Other teachers believe the Turnaround will do more harm than good.

“I think the city has not given us enough support to implement structural changes that would help the students achieve. It is designed by Mayor Michael Bloomberg to fail,” said Maria Karaiskos, an English teacher at L.I.C. High School. “The worst thing you can do is implement this Turnaround model, because what will turn around is the students, and they will go back home. They will turn their backs on education.”

Students at L.I.C. echoed their teacher, emphasizing the lack of excitement and energy most will exhibit while attending the “turned around” school.

“I think this is a terrible idea,” said Amara, a 17-year-old senior. “This is only going to psychologically harm the kids and teachers. Rearranging the system is going to make students get used to a whole new set of teachers. It will drive us away from learning.”

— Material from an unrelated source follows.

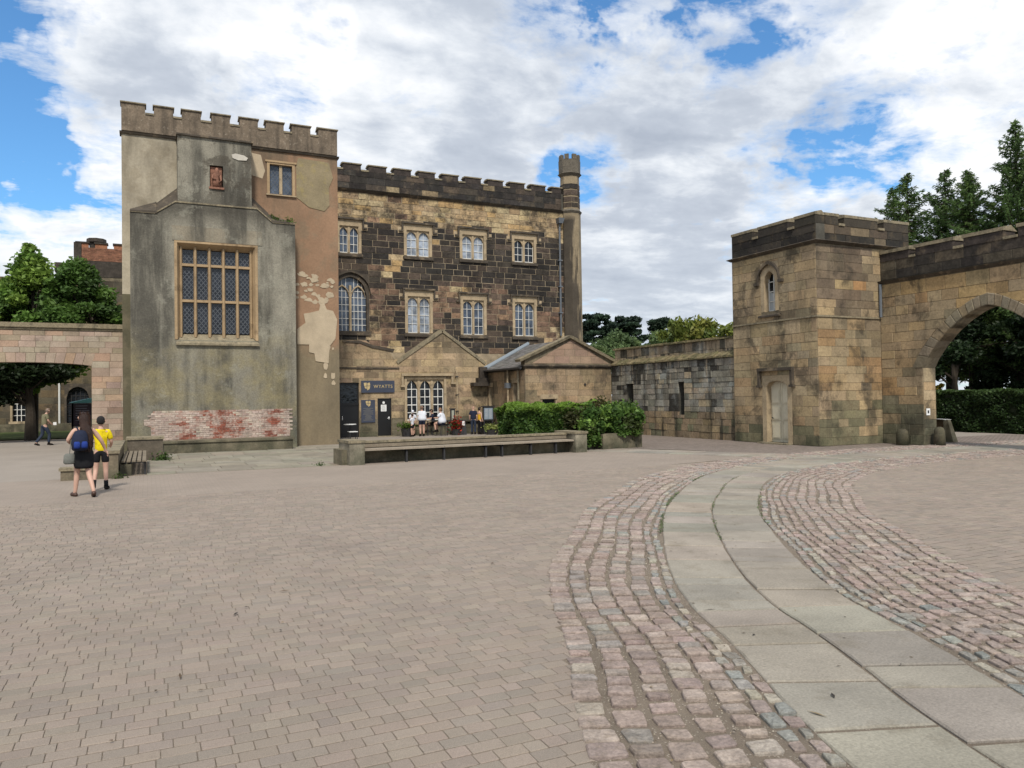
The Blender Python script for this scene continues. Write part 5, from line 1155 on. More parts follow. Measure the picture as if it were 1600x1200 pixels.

Barbara Loupakis, who graduated from L.I.C. in 1987 and currently has a daughter in 10th grade at the school, believes the Turnaround is the latest example of the city not prioritizing education

“This year things have been going crazy,” Loupakis said. “First there were not enough teachers. A lot that they had were substitutes because they didn’t want to spend money to hire teachers. They have books that are over 20 years old. My daughter brought home a book that my husband had. We don’t have money to give new books and now we are firing teachers? My daughter is not going to want to come back. Because of these changes, these kids are not going to have the spirit and drive to get up in the morning. Bloomberg is sending a message to these kids that they are nothing.”